Before anything else, consider what type of business entity is right for the business type. There are sole proprietorships, partnerships, corporations, and limited liability corporations (LLCs). The size and type of business being conducted will likely help determining which type of business entity will be the best fit. There are different advantages and disadvantages to each type of business entity. Allocation of profits and losses among the owners is another concern if the business is going to have more than one owner. Then there is also the matter of determining how much employees are to be paid and drafting any types of employment agreements employees are to sign upon accepting employment with the company. All of these decisions can have effects that last throughout the life of the business, so it is important to make the right ones from the start.

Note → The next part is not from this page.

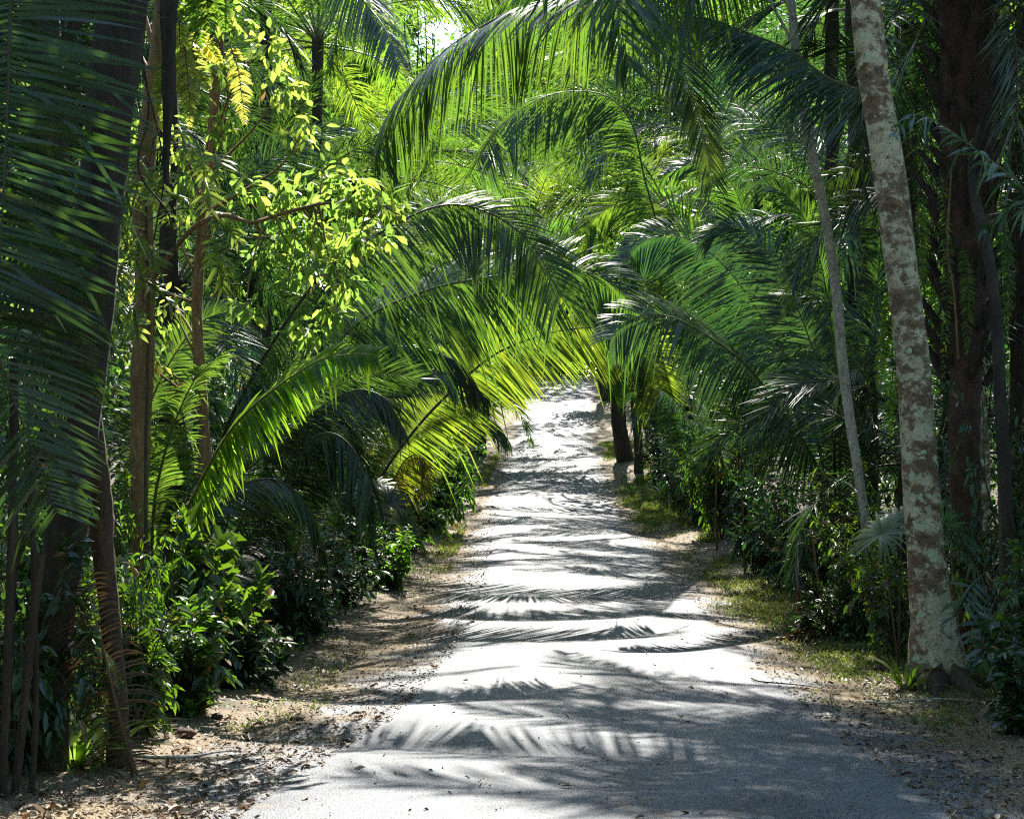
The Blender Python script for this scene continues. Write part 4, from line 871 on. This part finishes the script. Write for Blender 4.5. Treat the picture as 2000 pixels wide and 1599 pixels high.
# ------------------------------------------------------------------ shrubs, one row each
for a in [
 # left side, near to far
 ('leafy_shrub', 'leafy shrub with small glinting leaves right of the dead brown frond', 270, 8.6, 1.25, .55, 0, 'shrub', .13),
 ('leafy_shrub', 'tall sunlit shrub behind the second trunk leg at left', 245, 9.6, 1.55, .65, 1, 'shrub', .09),
 ('leafy_shrub', 'bright shrub at the left verge corner, lit along its lower leaves', 345, 9.9, .85, .6, 2, 'shrub', .17),
 ('broad_leaf_shrub', 'shrub of large oval leaves before the dark hollow at left', 425, 11.6, 1.45, .62, 3, 'shrub', .24),
 ('leafy_shrub', 'low shrub at the verge beside the dark hollow', 450, 11.4, .55, .6, 4, 'shrub_blue', .17),
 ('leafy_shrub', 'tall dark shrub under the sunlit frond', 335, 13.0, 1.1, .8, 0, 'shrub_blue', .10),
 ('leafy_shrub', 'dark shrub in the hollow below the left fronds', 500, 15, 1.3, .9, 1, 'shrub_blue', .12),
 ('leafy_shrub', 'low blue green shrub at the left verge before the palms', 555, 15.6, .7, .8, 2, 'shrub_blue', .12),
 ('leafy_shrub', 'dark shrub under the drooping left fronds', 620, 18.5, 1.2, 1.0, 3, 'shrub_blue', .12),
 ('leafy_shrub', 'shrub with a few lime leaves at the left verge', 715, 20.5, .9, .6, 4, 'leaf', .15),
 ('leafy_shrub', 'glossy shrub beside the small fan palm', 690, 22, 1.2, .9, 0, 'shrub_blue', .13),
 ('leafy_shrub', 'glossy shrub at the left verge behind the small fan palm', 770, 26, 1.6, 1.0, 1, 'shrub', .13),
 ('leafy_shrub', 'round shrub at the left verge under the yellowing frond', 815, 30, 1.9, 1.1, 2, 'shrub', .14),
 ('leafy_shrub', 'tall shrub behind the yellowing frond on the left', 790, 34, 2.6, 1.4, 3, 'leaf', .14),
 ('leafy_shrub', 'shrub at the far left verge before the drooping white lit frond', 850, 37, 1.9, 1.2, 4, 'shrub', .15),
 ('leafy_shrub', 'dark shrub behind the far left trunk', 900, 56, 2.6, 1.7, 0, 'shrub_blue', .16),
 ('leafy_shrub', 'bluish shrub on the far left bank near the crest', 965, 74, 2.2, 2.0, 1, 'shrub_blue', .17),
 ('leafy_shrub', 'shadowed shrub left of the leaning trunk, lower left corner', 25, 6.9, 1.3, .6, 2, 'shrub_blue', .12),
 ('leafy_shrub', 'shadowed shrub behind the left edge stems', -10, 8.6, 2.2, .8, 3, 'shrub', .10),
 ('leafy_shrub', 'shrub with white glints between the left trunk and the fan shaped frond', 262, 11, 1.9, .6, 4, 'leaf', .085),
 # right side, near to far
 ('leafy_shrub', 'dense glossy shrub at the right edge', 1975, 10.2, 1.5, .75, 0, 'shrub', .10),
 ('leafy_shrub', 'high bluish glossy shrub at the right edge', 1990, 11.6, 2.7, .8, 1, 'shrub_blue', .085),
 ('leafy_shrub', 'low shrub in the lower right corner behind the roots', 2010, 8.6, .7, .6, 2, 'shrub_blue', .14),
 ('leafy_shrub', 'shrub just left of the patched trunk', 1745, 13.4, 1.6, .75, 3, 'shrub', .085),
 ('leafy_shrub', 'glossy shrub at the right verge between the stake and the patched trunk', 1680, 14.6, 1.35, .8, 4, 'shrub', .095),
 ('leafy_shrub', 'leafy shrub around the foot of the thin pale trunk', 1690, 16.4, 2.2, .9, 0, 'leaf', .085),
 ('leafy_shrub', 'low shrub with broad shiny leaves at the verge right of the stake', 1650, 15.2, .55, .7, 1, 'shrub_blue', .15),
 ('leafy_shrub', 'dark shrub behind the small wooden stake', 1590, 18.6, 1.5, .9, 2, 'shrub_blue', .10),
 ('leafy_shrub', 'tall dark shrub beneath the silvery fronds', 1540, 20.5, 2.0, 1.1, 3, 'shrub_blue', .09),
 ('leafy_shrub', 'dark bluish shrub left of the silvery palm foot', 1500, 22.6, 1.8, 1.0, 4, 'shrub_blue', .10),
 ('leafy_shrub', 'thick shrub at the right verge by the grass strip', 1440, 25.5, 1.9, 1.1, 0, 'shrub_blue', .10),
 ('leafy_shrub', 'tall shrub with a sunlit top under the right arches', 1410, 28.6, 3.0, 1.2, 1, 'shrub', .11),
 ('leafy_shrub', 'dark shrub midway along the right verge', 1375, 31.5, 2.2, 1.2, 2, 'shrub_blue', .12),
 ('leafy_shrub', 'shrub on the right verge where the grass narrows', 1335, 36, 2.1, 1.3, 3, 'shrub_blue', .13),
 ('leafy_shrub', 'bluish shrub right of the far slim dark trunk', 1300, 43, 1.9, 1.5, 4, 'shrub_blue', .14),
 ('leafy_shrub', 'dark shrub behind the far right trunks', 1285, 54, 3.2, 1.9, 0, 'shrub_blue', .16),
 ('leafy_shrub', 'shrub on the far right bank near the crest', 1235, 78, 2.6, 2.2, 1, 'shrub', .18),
]:
    shrub(*a, rot=(a[2]*37) % 360)

# ------------------------------------------------------------------ small things on the ground
b = gnd(1560, 17.3, -.05); mb = MB(); C = np.array([[0, 0, 0], [-.01, 0, .35], [-.02, 0, .64]])
tube(mb, spline(C, 12), [.026, .024, .025], 4, .05)
mb.add(*(lambda V: (V, [[0, 1, 2, 3]]))(np.array([[-.04, -.02, .63], [.0, -.02, .63], [.0, .02, .645], [-.04, .02, .645]])))
m, nt, out = newmat('red brown painted wood'); p = node(nt, 'ShaderNodeBsdfPrincipled', Roughness=.7)
n_ = node(nt, 'ShaderNodeTexNoise', Scale=30.0); nt.links.new(ramp(nt, [(.3, (.20, .055, .015)), (.7, (.36, .12, .04))], n_.outputs['Fac']).outputs['Color'], p.inputs['Base Color']); nt.links.new(p.outputs[0], out.inputs['Surface'])
tag(link('wooden_stake', mb.mesh('wooden_stake', m), None, b), 'short reddish brown wooden stake in the grass at the right verge', 'stake')
def twig(label, px, d, L, a, seed, r=.008, mat='litter'):
    g = np.random.default_rng(seed); b = gnd(px, d, .018); ca, sa = math.cos(R(a)), math.sin(R(a)); P = []
    for k in range(6):
        t = k/5-.5; off = .12*L*math.sin(k*1.3+seed); x, y = ca*t*L-sa*off, sa*t*L+ca*off
        P.append([x, y, float(ground(b[0]+x, b[1]+y))-b[2]+.03+g.uniform(0, .012)])
    mb = MB(); tube(mb, spline(P, 20), [r, r*.8, r*.3], 5, .1)
    tag(link('fallen_twig', mb.mesh('fallen_twig', M['bark_grey'] if mat == 'litter' else M[mat]), None, b), label, 'twig')
twig('curved pale twig lying on the near left edge of the road', 563, 6.6, .3, 25, 1)
twig('long pale stick in the leaf litter at the lower left verge', 360, 7.6, .7, 20, 2, .012)
twig('thin dark twig at the right edge of the road', 1540, 11.5, .9, -50, 3, .008, 'bark_dark')
twig('bare stick in the litter below the patched trunk', 1800, 10.4, .9, -20, 4, .009)
def husk(label, px, d, s, seed):
    g = np.random.default_rng(seed); b = gnd(px, d, s*.5); mb = MB(); nu, nv = 10, 7
    V = []
    for j in range(nv):
        ph = math.pi*j/(nv-1)
        for i in range(nu):
            th = 2*math.pi*i/nu; rr = s*(1+g.normal(0, .06)); V.append([rr*1.35*math.cos(th)*math.sin(ph), rr*.9*math.sin(th)*math.sin(ph), rr*.75*math.cos(ph)])
    q = [[j*nu+i, j*nu+(i+1) % nu, (j+1)*nu+(i+1) % nu, (j+1)*nu+i] for j in range(nv-1) for i in range(nu)]
    mb.add(V, q); tag(link('palm_nut_husk', mb.mesh('palm_nut_husk', M['bark_red']), None, b), label, 'husk')
husk('round dark palm nut husk in the shade of the left verge', 362, 8.6, .055, 1)
husk('small brown husk at the edge of the sunlit soil patch on the left', 424, 9.6, .035, 2)
husk('brown husk on the left verge right of the sunlit soil patch', 580, 9.6, .04, 3)
husk('dark husk before the patched trunk on the right', 1720, 12.4, .06, 4)

def stuff(name, mb, mat, label):
    o = link(name, mb.mesh(name, M[mat])); o['kind'] = 'stuff'; o['label'] = label; return o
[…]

Contact an attorney experienced in Business Law today for assistance in determining the right business entity, drafting necessary documents, and answering difficult questions.

I want to start my own business and keep it simple. Is a sole proprietorship a good idea?

It depends. A sole proprietorship is the simplest form of business, that much is clear. Sole proprietorships are, by name and definition, owned by only one individual. Unlike a corporation, a sole proprietorship is not a legal entity. Therefore, it is not a taxable entity. Legally, the business owner is the sole proprietorship. The owner reports the business’s profits and losses on their own annual tax return. The biggest advantage to a sole proprietorship is that all profits go directly to the owner. Conversely, the biggest disadvantage is that all debts are the responsibility of the owner.

Do I have to hire a lawyer if I want to start a business?

It can’t be recommended enough. While it is legal to start a business without one, an attorney experienced in Business Law and Commercial Litigation can be an incredibly valuable asset. An attorney can help determine which type of business entity is the most suitable, help draft contracts and articles of incorporation, help obtain necessary permits and licenses, and more. Just the benefit of having someone there to respond when questions or issues come up out of the blue cannot be understated. An experienced attorney is one of the best investments a business owner can make.